##### DATA SHOWN #####
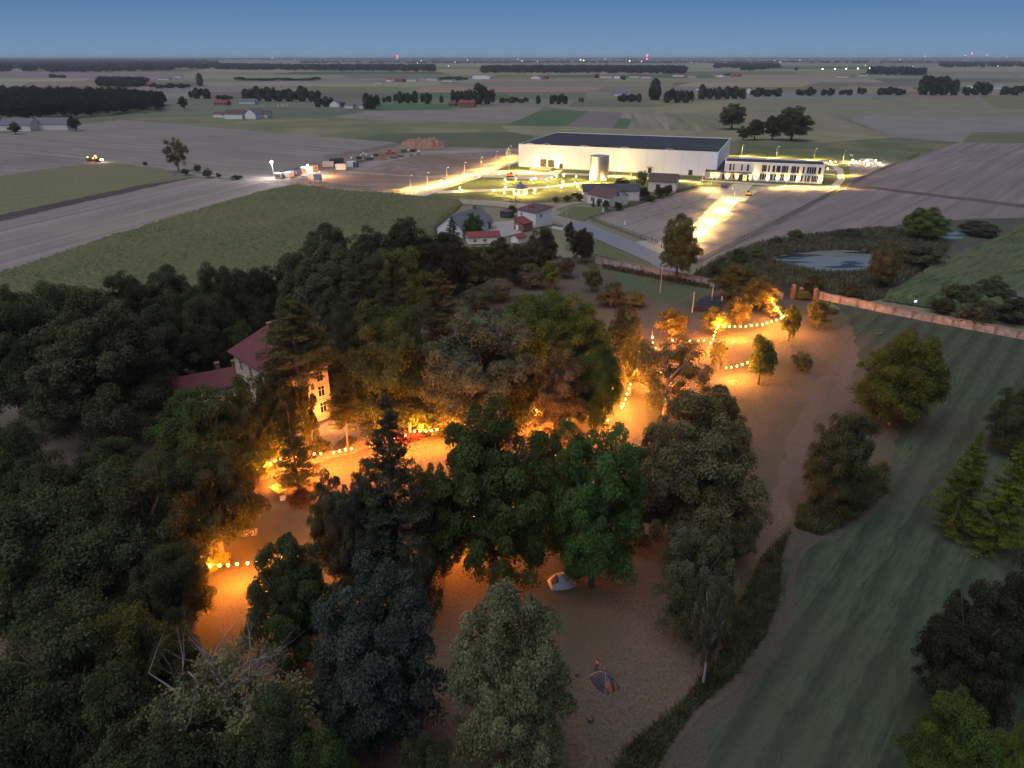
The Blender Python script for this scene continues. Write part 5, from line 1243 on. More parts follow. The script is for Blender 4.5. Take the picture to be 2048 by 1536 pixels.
# iron gate between pillars
ig = empty('iron_gate', G(1569, 598), .25, 'dark iron gate left of the tall brick gate pillar', 'gate')
gm = MB()
for z in (.1, 1.1, 2.1): gm.box(-1.2, 1.6, -.03, .03, z, z + .08)
for j in range(15): gm.box(-1.2 + j * .2 - .03, -1.2 + j * .2 + .03, -.02, .02, .1, 2.3)
gm.build('gate_leaf', DSTEEL, ig)
# ------------------------------------------------------------------ lamps
def light(kind, loc, e, c, parent=None, size=.15, spot=None, blend=.6, rot=None, dist=None):
    d = bpy.data.lights.new('lamp_light', kind); d.energy = e; d.color = c; d.shadow_soft_size = size
    if kind == 'SPOT': d.spot_size = spot; d.spot_blend = blend
    o = bpy.data.objects.new('lamp_light', d); COL.objects.link(o); o.location = loc
    if rot: o.rotation_euler = rot
    if parent: o.parent = parent
    return o
WR2_ = (1.0, 0.38, 0.09); YEL = (1.0, 0.62, 0.17); WRM = (1.0, 0.255, 0.025); COOL = (1.0, 0.93, 0.85)
HEAD = emit('lamp_glow_warm', (1.0, 0.85, 0.5), 14)
BULB = emit('bulb_glow', (1.0, 0.52, 0.16), 6)
PINKG = emit('garden_lamp_glow', (1.0, 0.80, 0.55), 14)
WHITEG = emit('floodlight_glow', (1.0, 0.95, 0.85), 22)
REDG = emit('warning_light_glow', (1.0, 0.05, 0.10), 10)
pm = None
def street_lamp(px, py, h, label, power, group, az=0.0, headlit=True, spot=R(135)):
    global pm
    e = empty('street_lamp', G(px, py), az, label, 'street lamp', group)
    if pm is None:
        pm = MB().path([(0, 0, 0), (0, 0, 1), (0, 0, 1)], [.09, .08, .08], 8)
        pm = pm.mesh('lamp_pole', POLEM)
    p = link('pole', pm, e); p.scale = (1, 1, h)
    a = MB().path([(0, 0, h), (.25, 0, h + .12), (1.1, 0, h + .15)], [.05, .04, .04], 6).build('arm', POLEM, e)
    MB().box(.8, 1.5, -.16, .16, h + .13, h + .22).build('lamp_head', POLEM, e)
    if headlit: MB().box(.85, 1.45, -.13, .13, h + .09, h + .125).build('lamp_panel', HEAD, e)
    if power:
        for sg in (-1, 1): light('SPOT', (1.15, sg * .1, h + .05), power * .75, YEL, e, .2, R(112), .9, (sg * R(40), 0, 0))
    return e
PW = 50000
wr = [(821, 377), (855, 372), (894, 360), (929, 349), (962, 337), (992, 325), (1014, 318), (1020, 313)]
for i, (a, b) in enumerate(wr):
    street_lamp(a, b, 6.5, '%s street lamp from the road end along the lit west drive' % ORD[i], PW, 'lamps along the west drive', -.6)
for i, (a, b) in enumerate([(1483, 311), (1553, 314), (1628, 318), (1686, 323.5)]):
    street_lamp(a, b, 6.5, '%s street lamp from the left behind the office block' % ORD[i], PW * .9, 'lamps behind the office block', -1.3)
street_lamp(1703, 326, 4.5, 'short street lamp right of the row behind the office', PW * .3, None, 2.6)
for i, (a, b) in enumerate([(1061, 343), (1018, 341)]):
    street_lamp(a, b, 6.5, ['white street lamp beside the loading ramp', 'white street lamp left of the loading yard'][i], PW, None, -1.2)
for i, (a, b) in enumerate([(1421, 379), (1467, 402), (1448, 421), (1428, 443), (1409, 464), (1386, 484)]):
    street_lamp(a, b, 5.5, '%s thin lamp from the top of the office drive' % ORD[i], PW * 1.0, 'lamps along the office drive', 2.8)
for i, (a, b) in enumerate([(1570, 376), (1615, 377.5), (1677, 377), (1698, 352)]):
    street_lamp(a, b, 5.5, '%s dark thin lamp from the left on the loop road before the office' % ORD[i], PW * .8, 'lamps along the loop road', 1.9)
street_lamp(1132, 448, 7.5, 'unlit pale street lamp pole by the road bend', 0, None, .5, False)
street_lamp(1320, 586, 8, 'thin unlit lamp pole in front of the lone gate tree', 0, None, .5, False)
street_lamp(1193, 366, 5, 'lamp standing left of the steel tank', PW * .4, None, 1.0)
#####
• [AIM OF THE TASK] Transcribe the full listing above exactly, with the images removed.

• [WRITTEN ANSWER]
The Blender Python script for this scene continues. Write part 5, from line 1243 on. More parts follow. The script is for Blender 4.5. Take the picture to be 2048 by 1536 pixels.
# iron gate between pillars
ig = empty('iron_gate', G(1569, 598), .25, 'dark iron gate left of the tall brick gate pillar', 'gate')
gm = MB()
for z in (.1, 1.1, 2.1): gm.box(-1.2, 1.6, -.03, .03, z, z + .08)
for j in range(15): gm.box(-1.2 + j * .2 - .03, -1.2 + j * .2 + .03, -.02, .02, .1, 2.3)
gm.build('gate_leaf', DSTEEL, ig)
# ------------------------------------------------------------------ lamps
def light(kind, loc, e, c, parent=None, size=.15, spot=None, blend=.6, rot=None, dist=None):
    d = bpy.data.lights.new('lamp_light', kind); d.energy = e; d.color = c; d.shadow_soft_size = size
    if kind == 'SPOT': d.spot_size = spot; d.spot_blend = blend
    o = bpy.data.objects.new('lamp_light', d); COL.objects.link(o); o.location = loc
    if rot: o.rotation_euler = rot
    if parent: o.parent = parent
    return o
WR2_ = (1.0, 0.38, 0.09); YEL = (1.0, 0.62, 0.17); WRM = (1.0, 0.255, 0.025); COOL = (1.0, 0.93, 0.85)
HEAD = emit('lamp_glow_warm', (1.0, 0.85, 0.5), 14)
BULB = emit('bulb_glow', (1.0, 0.52, 0.16), 6)
PINKG = emit('garden_lamp_glow', (1.0, 0.80, 0.55), 14)
WHITEG = emit('floodlight_glow', (1.0, 0.95, 0.85), 22)
REDG = emit('warning_light_glow', (1.0, 0.05, 0.10), 10)
pm = None
def street_lamp(px, py, h, label, power, group, az=0.0, headlit=True, spot=R(135)):
    global pm
    e = empty('street_lamp', G(px, py), az, label, 'street lamp', group)
    if pm is None:
        pm = MB().path([(0, 0, 0), (0, 0, 1), (0, 0, 1)], [.09, .08, .08], 8)
        pm = pm.mesh('lamp_pole', POLEM)
    p = link('pole', pm, e); p.scale = (1, 1, h)
    a = MB().path([(0, 0, h), (.25, 0, h + .12), (1.1, 0, h + .15)], [.05, .04, .04], 6).build('arm', POLEM, e)
    MB().box(.8, 1.5, -.16, .16, h + .13, h + .22).build('lamp_head', POLEM, e)
    if headlit: MB().box(.85, 1.45, -.13, .13, h + .09, h + .125).build('lamp_panel', HEAD, e)
    if power:
        for sg in (-1, 1): light('SPOT', (1.15, sg * .1, h + .05), power * .75, YEL, e, .2, R(112), .9, (sg * R(40), 0, 0))
    return e
PW = 50000
wr = [(821, 377), (855, 372), (894, 360), (929, 349), (962, 337), (992, 325), (1014, 318), (1020, 313)]
for i, (a, b) in enumerate(wr):
    street_lamp(a, b, 6.5, '%s street lamp from the road end along the lit west drive' % ORD[i], PW, 'lamps along the west drive', -.6)
for i, (a, b) in enumerate([(1483, 311), (1553, 314), (1628, 318), (1686, 323.5)]):
    street_lamp(a, b, 6.5, '%s street lamp from the left behind the office block' % ORD[i], PW * .9, 'lamps behind the office block', -1.3)
street_lamp(1703, 326, 4.5, 'short street lamp right of the row behind the office', PW * .3, None, 2.6)
for i, (a, b) in enumerate([(1061, 343), (1018, 341)]):
    street_lamp(a, b, 6.5, ['white street lamp beside the loading ramp', 'white street lamp left of the loading yard'][i], PW, None, -1.2)
for i, (a, b) in enumerate([(1421, 379), (1467, 402), (1448, 421), (1428, 443), (1409, 464), (1386, 484)]):
    street_lamp(a, b, 5.5, '%s thin lamp from the top of the office drive' % ORD[i], PW * 1.0, 'lamps along the office drive', 2.8)
for i, (a, b) in enumerate([(1570, 376), (1615, 377.5), (1677, 377), (1698, 352)]):
    street_lamp(a, b, 5.5, '%s dark thin lamp from the left on the loop road before the office' % ORD[i], PW * .8, 'lamps along the loop road', 1.9)
street_lamp(1132, 448, 7.5, 'unlit pale street lamp pole by the road bend', 0, None, .5, False)
street_lamp(1320, 586, 8, 'thin unlit lamp pole in front of the lone gate tree', 0, None, .5, False)
street_lamp(1193, 366, 5, 'lamp standing left of the steel tank', PW * .4, None, 1.0)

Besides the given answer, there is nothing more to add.